#### [INSTRUCTIONS TO FOLLOW]
Reproduce exactly the lines below, from the first through the one containing "tube(parent, 'rail', m, a", and nothing more.

#### [DATASET EXCERPT]
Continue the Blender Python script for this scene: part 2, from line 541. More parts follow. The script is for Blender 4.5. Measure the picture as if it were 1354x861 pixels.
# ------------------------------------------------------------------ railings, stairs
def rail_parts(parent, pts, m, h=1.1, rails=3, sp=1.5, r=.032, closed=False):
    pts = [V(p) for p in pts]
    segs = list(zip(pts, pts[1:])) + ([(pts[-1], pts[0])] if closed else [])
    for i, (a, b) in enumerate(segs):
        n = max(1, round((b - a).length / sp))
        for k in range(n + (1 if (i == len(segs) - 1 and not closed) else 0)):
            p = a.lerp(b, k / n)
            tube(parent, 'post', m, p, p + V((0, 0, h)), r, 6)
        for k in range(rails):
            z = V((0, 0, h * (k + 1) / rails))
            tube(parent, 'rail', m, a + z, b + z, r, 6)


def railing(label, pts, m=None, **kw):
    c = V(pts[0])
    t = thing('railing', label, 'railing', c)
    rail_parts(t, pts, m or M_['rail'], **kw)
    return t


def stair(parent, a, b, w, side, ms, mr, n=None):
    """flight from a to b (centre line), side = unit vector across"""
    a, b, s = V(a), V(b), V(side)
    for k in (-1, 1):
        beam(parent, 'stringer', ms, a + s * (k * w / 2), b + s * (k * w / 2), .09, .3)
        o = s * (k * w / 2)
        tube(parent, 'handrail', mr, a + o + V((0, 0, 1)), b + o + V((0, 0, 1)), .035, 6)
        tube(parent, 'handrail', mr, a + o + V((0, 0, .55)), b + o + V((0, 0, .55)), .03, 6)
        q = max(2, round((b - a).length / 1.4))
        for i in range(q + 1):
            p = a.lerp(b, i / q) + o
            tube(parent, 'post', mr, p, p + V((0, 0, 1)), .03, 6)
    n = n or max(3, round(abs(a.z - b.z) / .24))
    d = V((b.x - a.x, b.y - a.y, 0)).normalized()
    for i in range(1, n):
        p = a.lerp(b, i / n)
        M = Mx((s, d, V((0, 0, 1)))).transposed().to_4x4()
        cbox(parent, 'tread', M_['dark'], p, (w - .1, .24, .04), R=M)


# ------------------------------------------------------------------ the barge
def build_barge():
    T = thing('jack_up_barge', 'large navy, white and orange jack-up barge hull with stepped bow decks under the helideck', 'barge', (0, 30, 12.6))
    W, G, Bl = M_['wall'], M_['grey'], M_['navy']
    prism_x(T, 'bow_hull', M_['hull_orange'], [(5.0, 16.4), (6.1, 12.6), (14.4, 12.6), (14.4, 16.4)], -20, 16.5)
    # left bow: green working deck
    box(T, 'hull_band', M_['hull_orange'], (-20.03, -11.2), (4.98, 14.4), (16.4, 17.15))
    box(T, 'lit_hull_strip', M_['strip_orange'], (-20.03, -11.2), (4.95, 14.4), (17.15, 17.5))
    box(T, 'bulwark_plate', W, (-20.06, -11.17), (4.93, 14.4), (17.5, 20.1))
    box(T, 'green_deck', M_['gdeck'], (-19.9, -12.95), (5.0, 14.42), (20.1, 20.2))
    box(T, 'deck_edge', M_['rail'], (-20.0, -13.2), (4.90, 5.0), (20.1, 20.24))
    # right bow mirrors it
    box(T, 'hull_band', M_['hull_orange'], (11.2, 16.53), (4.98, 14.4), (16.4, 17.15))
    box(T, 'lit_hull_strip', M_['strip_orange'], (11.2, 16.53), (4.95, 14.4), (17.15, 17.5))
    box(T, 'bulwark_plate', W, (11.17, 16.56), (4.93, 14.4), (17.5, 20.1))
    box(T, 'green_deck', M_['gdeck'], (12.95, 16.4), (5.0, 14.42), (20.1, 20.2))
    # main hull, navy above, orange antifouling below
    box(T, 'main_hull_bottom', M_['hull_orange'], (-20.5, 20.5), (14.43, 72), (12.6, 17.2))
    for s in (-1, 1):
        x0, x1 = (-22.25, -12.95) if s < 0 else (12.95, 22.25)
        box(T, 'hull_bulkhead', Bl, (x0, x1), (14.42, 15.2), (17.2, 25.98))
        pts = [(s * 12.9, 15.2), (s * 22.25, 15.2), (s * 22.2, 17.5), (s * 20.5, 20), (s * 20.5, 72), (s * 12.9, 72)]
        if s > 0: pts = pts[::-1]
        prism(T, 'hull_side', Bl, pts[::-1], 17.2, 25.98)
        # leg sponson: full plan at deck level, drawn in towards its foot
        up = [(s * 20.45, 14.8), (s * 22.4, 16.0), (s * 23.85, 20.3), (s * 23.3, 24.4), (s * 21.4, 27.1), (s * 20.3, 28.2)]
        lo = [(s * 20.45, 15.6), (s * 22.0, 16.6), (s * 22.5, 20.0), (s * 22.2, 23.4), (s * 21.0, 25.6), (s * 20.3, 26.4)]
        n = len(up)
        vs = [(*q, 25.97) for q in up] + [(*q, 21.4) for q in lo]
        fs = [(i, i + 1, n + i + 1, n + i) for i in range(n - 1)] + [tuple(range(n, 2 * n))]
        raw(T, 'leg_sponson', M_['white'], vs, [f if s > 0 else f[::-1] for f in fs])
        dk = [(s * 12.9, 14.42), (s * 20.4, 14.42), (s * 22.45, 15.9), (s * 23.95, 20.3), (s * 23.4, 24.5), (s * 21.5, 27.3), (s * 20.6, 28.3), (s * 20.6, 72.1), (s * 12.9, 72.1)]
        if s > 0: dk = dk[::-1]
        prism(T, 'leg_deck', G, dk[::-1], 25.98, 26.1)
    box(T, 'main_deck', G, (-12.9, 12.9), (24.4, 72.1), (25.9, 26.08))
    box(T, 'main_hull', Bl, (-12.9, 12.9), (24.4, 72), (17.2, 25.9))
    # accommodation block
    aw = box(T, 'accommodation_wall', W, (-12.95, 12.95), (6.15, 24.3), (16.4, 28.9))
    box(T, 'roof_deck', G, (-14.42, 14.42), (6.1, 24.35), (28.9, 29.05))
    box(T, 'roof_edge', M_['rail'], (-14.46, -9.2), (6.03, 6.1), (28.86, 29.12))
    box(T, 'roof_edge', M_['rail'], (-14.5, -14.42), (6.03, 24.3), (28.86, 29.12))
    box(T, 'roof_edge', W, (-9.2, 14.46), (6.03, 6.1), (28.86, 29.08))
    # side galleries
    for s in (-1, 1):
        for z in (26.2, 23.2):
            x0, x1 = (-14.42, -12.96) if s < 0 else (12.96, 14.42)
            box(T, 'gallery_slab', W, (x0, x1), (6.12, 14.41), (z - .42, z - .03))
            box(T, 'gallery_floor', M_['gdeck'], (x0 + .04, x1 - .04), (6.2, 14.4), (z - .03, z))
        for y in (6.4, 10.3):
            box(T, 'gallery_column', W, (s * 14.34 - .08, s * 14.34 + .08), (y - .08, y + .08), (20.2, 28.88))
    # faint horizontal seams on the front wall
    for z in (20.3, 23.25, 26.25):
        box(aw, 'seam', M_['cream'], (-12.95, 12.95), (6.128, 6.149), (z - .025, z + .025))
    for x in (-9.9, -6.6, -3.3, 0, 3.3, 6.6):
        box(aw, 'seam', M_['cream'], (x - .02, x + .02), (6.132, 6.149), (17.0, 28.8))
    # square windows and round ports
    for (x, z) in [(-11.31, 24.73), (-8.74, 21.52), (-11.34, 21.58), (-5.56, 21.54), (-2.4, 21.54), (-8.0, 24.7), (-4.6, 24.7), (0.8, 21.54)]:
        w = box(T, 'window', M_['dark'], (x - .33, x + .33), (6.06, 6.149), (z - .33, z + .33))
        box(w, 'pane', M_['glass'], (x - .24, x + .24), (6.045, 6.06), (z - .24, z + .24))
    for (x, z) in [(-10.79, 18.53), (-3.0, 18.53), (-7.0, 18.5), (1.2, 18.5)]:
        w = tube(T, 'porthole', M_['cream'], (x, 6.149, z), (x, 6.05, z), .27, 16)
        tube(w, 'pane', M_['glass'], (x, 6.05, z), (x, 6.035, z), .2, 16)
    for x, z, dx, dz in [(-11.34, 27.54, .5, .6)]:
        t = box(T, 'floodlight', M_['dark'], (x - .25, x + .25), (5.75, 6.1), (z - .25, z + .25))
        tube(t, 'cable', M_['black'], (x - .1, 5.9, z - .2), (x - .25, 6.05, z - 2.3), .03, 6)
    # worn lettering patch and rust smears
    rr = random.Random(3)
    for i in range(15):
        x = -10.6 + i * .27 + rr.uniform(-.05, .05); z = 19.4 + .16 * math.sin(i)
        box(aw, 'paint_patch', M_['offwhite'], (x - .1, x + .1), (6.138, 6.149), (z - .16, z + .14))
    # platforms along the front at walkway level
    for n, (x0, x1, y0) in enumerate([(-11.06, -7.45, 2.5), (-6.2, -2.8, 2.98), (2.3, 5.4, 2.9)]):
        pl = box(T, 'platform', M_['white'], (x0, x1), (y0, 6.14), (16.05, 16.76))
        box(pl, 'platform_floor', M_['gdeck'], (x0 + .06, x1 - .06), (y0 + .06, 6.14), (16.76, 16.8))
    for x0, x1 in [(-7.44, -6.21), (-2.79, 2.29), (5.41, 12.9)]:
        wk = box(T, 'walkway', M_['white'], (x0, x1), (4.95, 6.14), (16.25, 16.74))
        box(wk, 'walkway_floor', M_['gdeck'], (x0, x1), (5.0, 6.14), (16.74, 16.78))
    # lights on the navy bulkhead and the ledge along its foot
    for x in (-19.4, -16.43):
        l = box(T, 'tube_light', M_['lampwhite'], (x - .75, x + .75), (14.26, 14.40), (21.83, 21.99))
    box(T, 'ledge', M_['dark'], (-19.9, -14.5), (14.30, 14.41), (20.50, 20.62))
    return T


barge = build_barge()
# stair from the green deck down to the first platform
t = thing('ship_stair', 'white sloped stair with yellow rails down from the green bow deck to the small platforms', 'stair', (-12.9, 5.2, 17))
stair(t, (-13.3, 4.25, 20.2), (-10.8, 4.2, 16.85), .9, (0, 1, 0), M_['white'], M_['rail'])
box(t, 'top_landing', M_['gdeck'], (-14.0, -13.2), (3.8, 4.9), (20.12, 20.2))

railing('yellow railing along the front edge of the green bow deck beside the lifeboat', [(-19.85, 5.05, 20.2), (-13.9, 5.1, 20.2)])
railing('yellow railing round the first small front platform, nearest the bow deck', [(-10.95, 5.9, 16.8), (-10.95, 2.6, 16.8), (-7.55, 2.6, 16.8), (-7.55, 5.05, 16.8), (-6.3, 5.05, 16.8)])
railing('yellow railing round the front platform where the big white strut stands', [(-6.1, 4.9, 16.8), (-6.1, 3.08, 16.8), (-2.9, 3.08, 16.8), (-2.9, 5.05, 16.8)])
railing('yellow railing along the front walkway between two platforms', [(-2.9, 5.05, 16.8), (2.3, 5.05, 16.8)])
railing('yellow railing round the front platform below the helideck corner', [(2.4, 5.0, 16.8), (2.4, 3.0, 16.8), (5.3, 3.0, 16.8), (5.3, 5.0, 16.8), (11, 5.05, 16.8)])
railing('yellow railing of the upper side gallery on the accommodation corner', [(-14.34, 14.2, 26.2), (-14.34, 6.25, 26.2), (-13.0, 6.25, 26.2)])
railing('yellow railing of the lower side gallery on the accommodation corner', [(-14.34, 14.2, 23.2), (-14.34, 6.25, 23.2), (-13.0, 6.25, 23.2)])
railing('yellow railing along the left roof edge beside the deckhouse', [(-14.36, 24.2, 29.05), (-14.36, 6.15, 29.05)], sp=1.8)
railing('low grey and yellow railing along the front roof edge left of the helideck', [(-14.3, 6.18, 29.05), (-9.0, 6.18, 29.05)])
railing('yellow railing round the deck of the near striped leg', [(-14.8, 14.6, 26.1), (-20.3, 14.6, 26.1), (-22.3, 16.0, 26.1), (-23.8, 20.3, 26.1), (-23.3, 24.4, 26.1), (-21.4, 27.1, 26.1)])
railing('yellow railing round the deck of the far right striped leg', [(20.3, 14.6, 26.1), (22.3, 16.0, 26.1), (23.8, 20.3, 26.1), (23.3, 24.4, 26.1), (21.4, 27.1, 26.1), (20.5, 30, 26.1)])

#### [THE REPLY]
Continue the Blender Python script for this scene: part 2, from line 541. More parts follow. The script is for Blender 4.5. Measure the picture as if it were 1354x861 pixels.
# ------------------------------------------------------------------ railings, stairs
def rail_parts(parent, pts, m, h=1.1, rails=3, sp=1.5, r=.032, closed=False):
    pts = [V(p) for p in pts]
    segs = list(zip(pts, pts[1:])) + ([(pts[-1], pts[0])] if closed else [])
    for i, (a, b) in enumerate(segs):
        n = max(1, round((b - a).length / sp))
        for k in range(n + (1 if (i == len(segs) - 1 and not closed) else 0)):
            p = a.lerp(b, k / n)
            tube(parent, 'post', m, p, p + V((0, 0, h)), r, 6)
        for k in range(rails):
            z = V((0, 0, h * (k + 1) / rails))
            tube(parent, 'rail', m, a + z, b + z, r, 6)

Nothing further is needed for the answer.